I had a minor revelation from today’s Watchtower study. This point was completely tangential to the study itself, but it opened up for me a whole new line of reasoning that I had never considered before. It started with the first sentence of paragraph 4:

“It was Jehovah’s purpose that the descendents of Adam and Eve fill the earth.” (w12 9/15 p. 18 par. 4)

From time to time in the field ministry we have all been called upon to explain why God has permitted suffering. Often in those circumstances, I have used a line of reasoning that goes like this: “Jehovah God could have destroyed Adam and Eve on the spot and started fresh by creating a new pair of perfect humans. However, that would not have answered the challenge that Satan raised.”

When I read paragraph 4 of this week’s study, I suddenly realized that what I have been saying all this time was not true. Jehovah could not have destroyed the first human pair until they had first produced children.  His purpose wasn’t merely to fill the earth with perfect humans, but to fill it with perfect humans who were also descendents of the first human couple.

 “…so my word that goes forth from my mouth will prove to be. It will not return to me without results…” (Isa. 55:11)

Satan, crafty devil that he is, waited for Jehovah to make his pronouncement at Ge. 1:28 before tempting Eve. Perhaps he reasoned that if he could just win over Adam and Eve, he could thwart God, frustrating his purpose. After all, some corrupted line of reasoning must have induced him into thinking he could come off the winner in this scheme. Whatever the case, it does appear that Jehovah’s unalterable purpose as it related to Adam and Eve would never have allowed him to put the pair away before they had first produced offspring; otherwise, his words would not have been fulfilled—an impossibility.

The devil could not have foreseen how Jehovah would resolve this problem.  Even millennia later Jehovah’s perfect Angels were still trying to work it out. (1 Peter 1:12)  Of course, given his knowledge of God he could simply have believed that Jehovah God would find a way. However, that would be an act of faith, and at that point in time, faith was something he was lacking.

Anyway, getting this understanding allowed me to finally put something to rest. For many years I have wondered why Jehovah God brought about a flood. The Bible explains that it was done because of the wickedness of man at the time. Fair enough, but men have been wicked throughout human history and have committed many atrocities. Jehovah doesn’t strike them down every time they get out of line. In fact, he has only done so on three occasions: 1) flood of Noah’s day; 2) Sodom and Gomorrah; 3) the elimination of the Canaanites.

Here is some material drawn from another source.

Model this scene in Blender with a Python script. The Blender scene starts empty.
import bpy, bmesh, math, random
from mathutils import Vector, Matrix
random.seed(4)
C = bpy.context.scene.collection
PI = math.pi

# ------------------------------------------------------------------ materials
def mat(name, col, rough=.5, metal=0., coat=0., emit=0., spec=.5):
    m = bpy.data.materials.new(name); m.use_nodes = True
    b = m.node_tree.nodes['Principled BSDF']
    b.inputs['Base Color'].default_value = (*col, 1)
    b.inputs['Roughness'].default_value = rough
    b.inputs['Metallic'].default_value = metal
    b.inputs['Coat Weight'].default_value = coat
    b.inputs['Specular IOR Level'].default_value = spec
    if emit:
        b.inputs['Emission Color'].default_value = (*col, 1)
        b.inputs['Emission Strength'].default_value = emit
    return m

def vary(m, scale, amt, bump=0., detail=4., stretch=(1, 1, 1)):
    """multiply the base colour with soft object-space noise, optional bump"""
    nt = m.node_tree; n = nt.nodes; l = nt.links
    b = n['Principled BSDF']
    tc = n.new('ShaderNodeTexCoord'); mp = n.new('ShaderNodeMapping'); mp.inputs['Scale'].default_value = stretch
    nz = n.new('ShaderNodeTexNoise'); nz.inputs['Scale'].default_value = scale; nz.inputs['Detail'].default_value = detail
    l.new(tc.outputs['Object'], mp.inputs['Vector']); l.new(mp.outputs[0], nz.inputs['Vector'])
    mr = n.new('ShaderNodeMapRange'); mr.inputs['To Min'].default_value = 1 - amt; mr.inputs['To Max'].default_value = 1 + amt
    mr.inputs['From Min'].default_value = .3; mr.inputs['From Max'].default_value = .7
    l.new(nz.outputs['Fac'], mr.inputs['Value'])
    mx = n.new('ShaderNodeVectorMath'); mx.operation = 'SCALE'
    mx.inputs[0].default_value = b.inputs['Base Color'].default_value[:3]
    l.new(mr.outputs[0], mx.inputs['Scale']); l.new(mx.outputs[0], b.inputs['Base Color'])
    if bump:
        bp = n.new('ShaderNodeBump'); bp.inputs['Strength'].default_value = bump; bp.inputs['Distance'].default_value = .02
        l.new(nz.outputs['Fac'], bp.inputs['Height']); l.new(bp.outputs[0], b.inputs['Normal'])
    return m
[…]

However, the flood of Noah’s day stands out from the other two in that it was a worldwide destruction. Doing the math, it is very likely that after 1,600 years of human existence—with childbearing women living for centuries—the earth had been filled with millions, or possibly, billions of people. There are cave drawings in North America that appear to predate the flood. Of course, we really can’t say for sure because a global flood would pretty much wipe out all evidence of any civilization that predated it.  Whatever the case, one has to ask why bring a worldwide destruction before Armageddon? Isn’t that what Armageddon is for? Why do it twice?  What was achieved?

One might even claim that Jehovah was stacking the deck in his favor by eliminating all of the devil’s followers and leaving only eight faithful ones of his own to start over.  Of course we know that cannot be true because Jehovah is the God of justice, and he doesn’t need ‘do-overs’. Up until now, I have been able to explain it away using the line of reasoning of a court case. While the judge must be impartial, there are still rules of conduct in the courtroom that he can enforce without compromising his impartiality. If the plaintiff or defendant misbehave and disrupt the decorum of the courtroom, he can be censured, restrained, and even evicted.  The wicked conduct of the people of Noah’s day, it could be reasoned, were actually disrupting the proceedings of the millennia-long court case that is our lives.

However, I now see that there is another factor. Overriding any challenge the devil may have raised regarding the rightness of Jehovah’s rule, is the imperative that Jehovah’s word must be fulfilled. He will not allow anything to keep his purpose from reaching its completion. At the time of the flood, there were only eight individuals who are still loyal to God out of a world of millions, possibly billions. Jehovah’s purpose of populating the earth with the descendents of Adam and Eve was in jeopardy and that could never be; so he was well within his rights to act as he did.

The devil is free to make his case, but he is going outside the boundaries established by God if he tries to thwart Jehovah’s divine purpose.

Anyway, that’s my thought for the day for what it’s worth.